With the election less than a year away, Madrid and the Lincoln Project are zeroing in on three groups expected to show up for Trump in large numbers – evangelicals, college graduates and suburban white women – in hopes of convincing them to support the Democratic nominee or simply pass on voting for president.

“Donald Trump needs to have virtual unanimity amongst his very shrinking Republican base,” Madrid said Thursday during a panel discussion in Sacramento. “He has to dramatically perform amongst white evangelicals better than Reagan did in ‘84.”

Madrid and the anti-Trump group fired off their first major shot Thursday, releasing a video titled “MAGA Church” featuring clips of Trump cursing and calling himself the “chosen one.”

“If this is the best American Christians can do,” the political advertisement concludes. “Then GOD help us all.”

With the Lincoln Project officially underway, Madrid says the main goal is to peel off 3-5% percent of the Republican base before November and hopefully unseat an incumbent president for the first time since 1992.

The formation of the Lincoln Project and its anti-Trump messaging is certainly not flying under the radar.

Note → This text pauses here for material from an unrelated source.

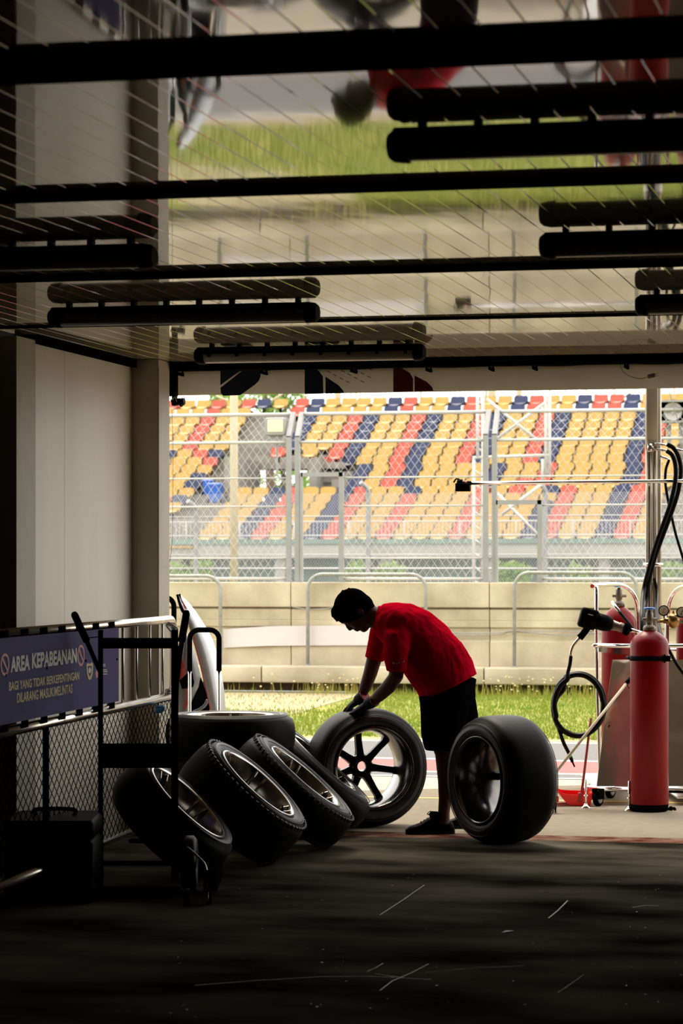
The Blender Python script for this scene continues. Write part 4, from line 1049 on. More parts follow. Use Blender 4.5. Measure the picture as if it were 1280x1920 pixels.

Earlier this week, former Trump adviser Steve Bannon told The Associated Press that Trump needs the “Republican establishment on board” and that “if these guys can peel off 3% or 4%, that’s going to be serious.” In the same interview, Bannon also said he has concern about Trump’s reputation with working-class women.

While Bill Burton, who served as White House deputy press secretary under President Barack Obama, agrees that Republicans shunning Trump at the ballot box could create a “tectonic shift,” he’s more concerned with the Democratic side.

Burton joined Madrid at the panel to talk about ways to defeat Trump in 2020, telling the crowd he hopes the Democratic Party doesn’t sink into a populist mindset by nominating a candidate that Middle America won’t embrace. He warned that focusing on major policy platforms like universal health care could push away moderates and Republicans considering dumping Trump.

“You’re going to implement a program that will almost certainly raise taxes on the vast majority of people in the country,” Burton said. “It’s a hard sell.”

As for the Democratic nomination, Burton expects millennials and black voters to play a huge role. He added that while he believes Trump fears former Vice President Joe Biden the most of any Democratic candidate, he expects the Democratic race will go down to the wire.

“It’s going to be decided at the convention, which is going to be some made-for-TV stuff. Hide the kids,” Burton chuckled.

Instead of responding to every Trump tweet that makes headlines, Burton hopes the eventual nominee will focus on establishing clear, repeatable messaging.

Madrid cast Senators Bernie Sanders and Elizabeth Warren as the worst options for the Democrats, and said Biden would be most appealing to voters in crossover states like Arizona and Michigan.

A poll released Wednesday found Trump tied with Biden among likely Arizona voters, while a majority of undecided voters said they disapprove of the president. Meanwhile a recent Morning Consult poll pegged Biden as the Democrats’ best bet to defeat Trump, with Sanders and Warren next in line.

Though the impeachment inquiry and the Iran conflict have dominated the news cycle in recent months, the pundits downplayed the impact of current events on most American voters.

Burton thinks Americans have been slow to support impeachment because there hasn’t been a flood of new information since the whistleblower complaint was released, but that could change of course if key witnesses like John Bolton testify in the Senate trial.

Madrid, who claimed during the hour-long conversation that Trump has violated every “conservative principle” and has been “anthrax” to the California GOP, says he doesn’t expect Senate Republicans to turn on the president either in the coming months.

“No Republican is going to break ranks until they see that Donald Trump is a political liability,” the frustrated California Republican said.